Akwasi Ababio, director of the Office of the Diaspora and chairperson of the Year of Return committee, tells Equal Times that for many in the African diaspora, the possibility of returning ‘home’ holds great significance. “Some people have come to Ghana, and just on arriving at the airport, seeing that they’re standing on the land that their ancestors used to occupy, has brought a sort of relief,” he says. “They are able to come and reconnect spiritually.”
The home of pan-Africanism
The Year of Return comes more than ten years after another project was launched in Ghana, the Joseph Project, in 2007. That initiative, like the current one, sought to encourage Africans from the diaspora to visit Ghana in a bid to connect them to the rest of the continent. In 2000 the Right to Abode law was enacted, offering people of African descent the opportunity to settle permanently in Ghana, although legal technicalities make the process quite complicated.
The concept of repatriation isn’t new to Ghana.
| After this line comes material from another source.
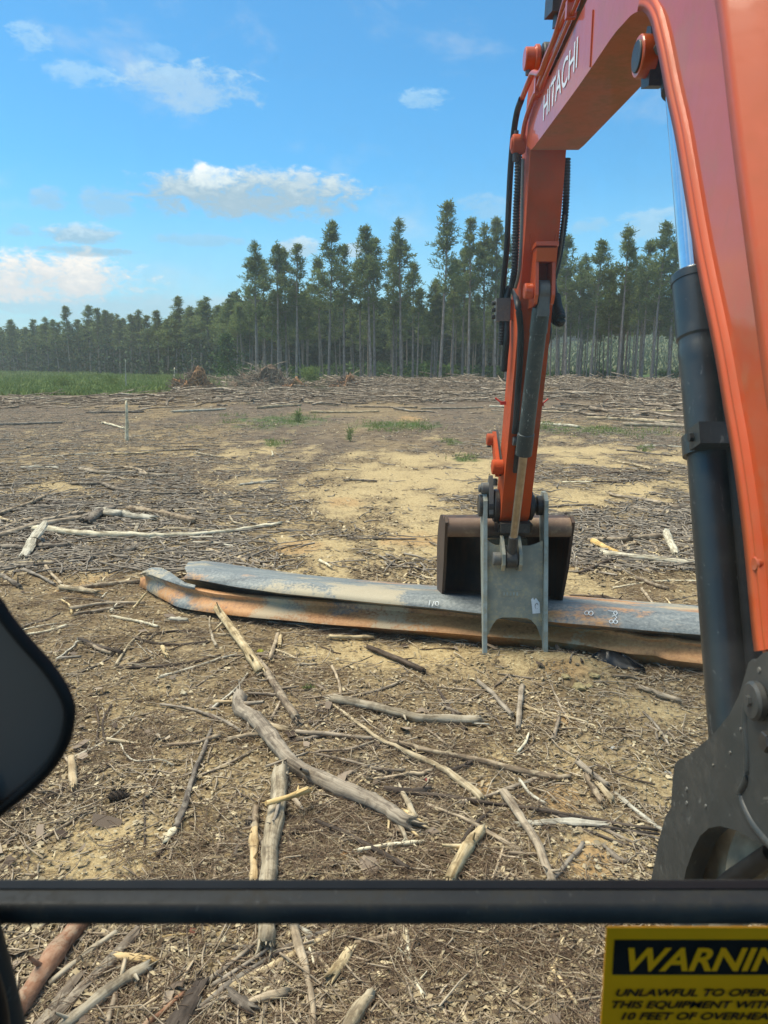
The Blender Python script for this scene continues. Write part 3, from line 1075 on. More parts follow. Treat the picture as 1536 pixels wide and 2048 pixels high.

The idea of Africans in the diaspora returning ‘home’ was encouraged by Ghana’s first president, Dr Kwame Nkrumah, who served as a figured head for the wave of pan-Africanism and black unity that spread across the continent around the time that most African countries gained independence from their European colonisers in the 1950s and 1960s.
As the first sub-Saharan African country to gain independence from its European coloniser (the United Kingdom) in 1957, a host of key figures in the black liberation movement moved to Ghana: the seminal US civil rights activist Dr W.E.B Dubois moved to Accra in 1961, living there for two years before he died in 1963; the American poet and author Maya Angelou also worked and lived in Ghana in the 1960s, and Malcolm X visited around the same time as Muhammad Ali did in 1964.
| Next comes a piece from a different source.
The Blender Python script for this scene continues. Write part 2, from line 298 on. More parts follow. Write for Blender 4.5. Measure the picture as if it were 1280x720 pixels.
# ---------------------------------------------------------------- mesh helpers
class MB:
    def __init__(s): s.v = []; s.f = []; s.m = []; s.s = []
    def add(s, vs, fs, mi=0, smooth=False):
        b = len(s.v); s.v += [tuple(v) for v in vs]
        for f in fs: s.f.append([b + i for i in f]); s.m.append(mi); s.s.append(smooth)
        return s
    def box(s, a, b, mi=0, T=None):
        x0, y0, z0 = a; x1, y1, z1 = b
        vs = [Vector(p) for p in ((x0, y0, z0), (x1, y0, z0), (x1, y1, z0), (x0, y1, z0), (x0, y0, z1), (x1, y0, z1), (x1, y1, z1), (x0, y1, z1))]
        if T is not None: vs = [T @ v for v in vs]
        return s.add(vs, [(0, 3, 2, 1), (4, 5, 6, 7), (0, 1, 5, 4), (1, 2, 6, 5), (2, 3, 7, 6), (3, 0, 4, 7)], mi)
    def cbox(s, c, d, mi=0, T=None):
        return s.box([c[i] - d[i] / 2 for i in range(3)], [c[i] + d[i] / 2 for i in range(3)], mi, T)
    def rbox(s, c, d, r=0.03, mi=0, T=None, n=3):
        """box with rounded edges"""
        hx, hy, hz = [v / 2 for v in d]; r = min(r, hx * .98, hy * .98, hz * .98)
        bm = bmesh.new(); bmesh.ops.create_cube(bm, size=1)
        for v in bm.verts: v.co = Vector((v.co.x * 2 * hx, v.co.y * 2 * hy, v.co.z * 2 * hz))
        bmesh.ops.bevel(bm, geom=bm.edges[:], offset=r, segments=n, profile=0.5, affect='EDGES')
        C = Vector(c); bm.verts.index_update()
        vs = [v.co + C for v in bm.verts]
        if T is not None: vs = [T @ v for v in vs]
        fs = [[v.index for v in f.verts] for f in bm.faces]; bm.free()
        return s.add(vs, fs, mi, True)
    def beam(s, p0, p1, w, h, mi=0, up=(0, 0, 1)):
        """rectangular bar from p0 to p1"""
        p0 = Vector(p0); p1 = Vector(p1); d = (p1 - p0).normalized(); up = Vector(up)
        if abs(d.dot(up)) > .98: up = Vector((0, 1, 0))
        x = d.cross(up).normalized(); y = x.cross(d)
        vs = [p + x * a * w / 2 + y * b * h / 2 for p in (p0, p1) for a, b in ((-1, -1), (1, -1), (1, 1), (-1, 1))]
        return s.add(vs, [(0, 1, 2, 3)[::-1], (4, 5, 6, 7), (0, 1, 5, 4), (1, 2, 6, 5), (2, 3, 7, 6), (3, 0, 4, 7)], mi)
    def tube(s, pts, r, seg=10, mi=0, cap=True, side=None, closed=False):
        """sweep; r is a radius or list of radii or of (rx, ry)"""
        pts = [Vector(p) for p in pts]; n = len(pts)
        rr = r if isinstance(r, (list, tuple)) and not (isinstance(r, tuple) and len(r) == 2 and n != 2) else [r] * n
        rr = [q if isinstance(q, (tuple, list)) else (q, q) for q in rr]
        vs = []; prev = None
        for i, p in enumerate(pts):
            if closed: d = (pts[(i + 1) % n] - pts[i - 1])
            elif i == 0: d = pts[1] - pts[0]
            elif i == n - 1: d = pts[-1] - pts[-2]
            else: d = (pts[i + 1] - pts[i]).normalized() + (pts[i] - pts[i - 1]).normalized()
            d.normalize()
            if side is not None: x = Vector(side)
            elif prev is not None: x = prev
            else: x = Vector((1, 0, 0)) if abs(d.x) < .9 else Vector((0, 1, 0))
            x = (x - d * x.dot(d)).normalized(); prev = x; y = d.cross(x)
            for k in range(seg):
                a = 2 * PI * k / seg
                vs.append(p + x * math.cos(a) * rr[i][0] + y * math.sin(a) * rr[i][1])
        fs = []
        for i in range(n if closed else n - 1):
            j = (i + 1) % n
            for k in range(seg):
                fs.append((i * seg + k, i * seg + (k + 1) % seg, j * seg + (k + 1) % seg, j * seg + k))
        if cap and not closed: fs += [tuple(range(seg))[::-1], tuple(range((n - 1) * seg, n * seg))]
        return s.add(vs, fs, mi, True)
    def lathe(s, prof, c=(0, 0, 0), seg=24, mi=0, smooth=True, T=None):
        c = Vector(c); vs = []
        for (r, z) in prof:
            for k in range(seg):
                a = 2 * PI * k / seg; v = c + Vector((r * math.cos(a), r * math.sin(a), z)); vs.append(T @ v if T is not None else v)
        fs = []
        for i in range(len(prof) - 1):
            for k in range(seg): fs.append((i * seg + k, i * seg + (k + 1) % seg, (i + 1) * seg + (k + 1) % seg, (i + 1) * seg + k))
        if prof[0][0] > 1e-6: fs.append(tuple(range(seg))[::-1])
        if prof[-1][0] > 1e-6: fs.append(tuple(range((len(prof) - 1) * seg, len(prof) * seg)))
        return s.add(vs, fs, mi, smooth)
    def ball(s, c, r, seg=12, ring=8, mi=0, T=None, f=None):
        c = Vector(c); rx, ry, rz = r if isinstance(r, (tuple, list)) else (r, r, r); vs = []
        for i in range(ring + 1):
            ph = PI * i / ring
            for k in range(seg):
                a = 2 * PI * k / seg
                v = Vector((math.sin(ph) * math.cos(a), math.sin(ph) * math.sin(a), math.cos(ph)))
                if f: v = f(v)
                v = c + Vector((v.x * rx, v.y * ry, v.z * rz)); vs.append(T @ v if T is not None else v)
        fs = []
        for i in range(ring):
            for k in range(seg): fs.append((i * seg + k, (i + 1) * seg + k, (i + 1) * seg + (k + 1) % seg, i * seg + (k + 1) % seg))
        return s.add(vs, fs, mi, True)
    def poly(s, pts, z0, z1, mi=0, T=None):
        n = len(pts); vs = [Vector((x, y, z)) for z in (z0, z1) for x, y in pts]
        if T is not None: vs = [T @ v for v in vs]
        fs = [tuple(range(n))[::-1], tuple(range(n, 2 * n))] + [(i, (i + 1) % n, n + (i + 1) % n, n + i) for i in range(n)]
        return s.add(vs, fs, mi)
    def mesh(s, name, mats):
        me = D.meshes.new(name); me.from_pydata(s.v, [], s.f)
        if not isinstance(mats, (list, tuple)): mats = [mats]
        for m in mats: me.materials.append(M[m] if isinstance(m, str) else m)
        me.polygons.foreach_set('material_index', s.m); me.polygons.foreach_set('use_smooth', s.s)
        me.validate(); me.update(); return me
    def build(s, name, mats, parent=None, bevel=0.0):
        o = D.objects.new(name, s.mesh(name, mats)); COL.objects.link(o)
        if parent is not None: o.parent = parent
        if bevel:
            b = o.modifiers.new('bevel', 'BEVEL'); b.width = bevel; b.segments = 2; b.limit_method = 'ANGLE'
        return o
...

Over the years, many more descendants of Ghana – from the United States, the Caribbean and elsewhere – would make the journey to Ghana. One such returnee is Renée Neblett. The 71-year-old moved to Ghana in the 1990s, after years of visiting. While living in the United States, Nesblett was a member of the Black Panther movement. As racism, and the violence that came with it, permeated everyday life, Neblett – like a number of African-American writers and artists such as James Baldwin, Paul Robeson and Josephine Baker before her – first looked to Europe for freedom and inspiration.
After spending over a decade in Germany, she headed back to America but was disappointed to see where the movement of black empowerment had arrived. “I left during the Black Power movement so to return to America [in the eighties] to affirmative action and … a landscape still rife with the language of race politics, that for me was riveting. To see how a legitimate struggle for equal access under the law was [taken] and somehow defined in such a way that they institutionalised our second-class citizenship…I was stunned by that.”
While in the United States, Neblett began working in education and in a bid to expand the cultural curriculum of American students, she began visiting Ghana in the 1980s with groups of university students. After a few years she was ready to relocate. In 1992 she established the Kokrobitey Institute, which hosts residencies and educational programs on art and design, history and the environment in Kokrobitey, a beach town just outside of Accra.
“I feel free in Ghana”
Like Neblett, the horrors of race relations in the United States had become unbearable for Jamaican-American Lakeisha Marie. After spending many years visiting Ghana, in 2013 she began to undertake post-graduate research that required her to spend time in the country. On completion of his master’s degree she headed back to New Jersey, only to be confronted with one of the most shocking examples of police violence against African-Americans in recent memory.
“I remember hearing about the shooting of Mike Brown [by police officer Darren Wilson in Ferguson, Missouri]. I had just got back in the country like maybe a day after it happened. And I remember sitting on my bed, looking at the articles in the news and the video of his body in the middle of the street in a pool of blood,” she recalls. “That’s when I decided to move to Ghana. I couldn’t continue with America. I needed to not be there. I knew that I always felt happy in Ghana, and that I felt free here.”
Now, five years later, she runs her own communications consultancy called Ford Communications, which specialises in public relations, customer service training and brand management with the purpose of bridging the gap between Africa and the west.
As a young woman with degrees from American universities, Marie has found making business connections in Ghana quite fruitful. She also notes that there are more opportunities and resources in Ghana than in her country of heritage, Jamaica. But she is aware of the privileges that being an expat affords her.
“If you’re a local with a high school diploma or even with a college degree, the labour market can be tough. Finding a job or getting compensated at a level that makes sense can be very difficult,” she says. “However, if you are foreigner…then your privileges are different. You have access to certain opportunities that locals might not. And because there are foreign companies coming in and setting up there might be more of a gap.” Because of this Marie says that she focuses on skills training and hiring locally.
Ababio says this is something that his office is keeping in mind. He is, however, excited by the possibilities the diaspora can bring to Ghana, through investment and business development. “For any government you would want people to contribute through its flagship programs,” he says, referring to the ‘One District, One Factory’ industrialisation initiative, for example, which aims to create as many as 3.2 million jobs by 2022.
Essentially, through his office, Ababio hopes to attract investment from the diaspora and channel it into projects such as this one. “The more people that come to your country, the more they will get to know what is required. What is deficient, what needs improved on, what needs to be enjoyed.”
Ababio is pleased with the way the Year of Return is going so far. In January, CNN named Ghana as one of its 19 best places to visit in 2019. Lonely Planet is organising a specific Year of Return tour and a range of other African and black-owned tour companies are working on doing the same. There is a sense of expectation in the air.
The government is currently touting industry-led development with a focus on public private partnerships. But the country still faces huge challenges; with a large youth population and high levels of unemployment and poverty, the government will have to balance the potential that comes with enticing tourists and foreign investment without exacerbating the already entrenched inequality in the country.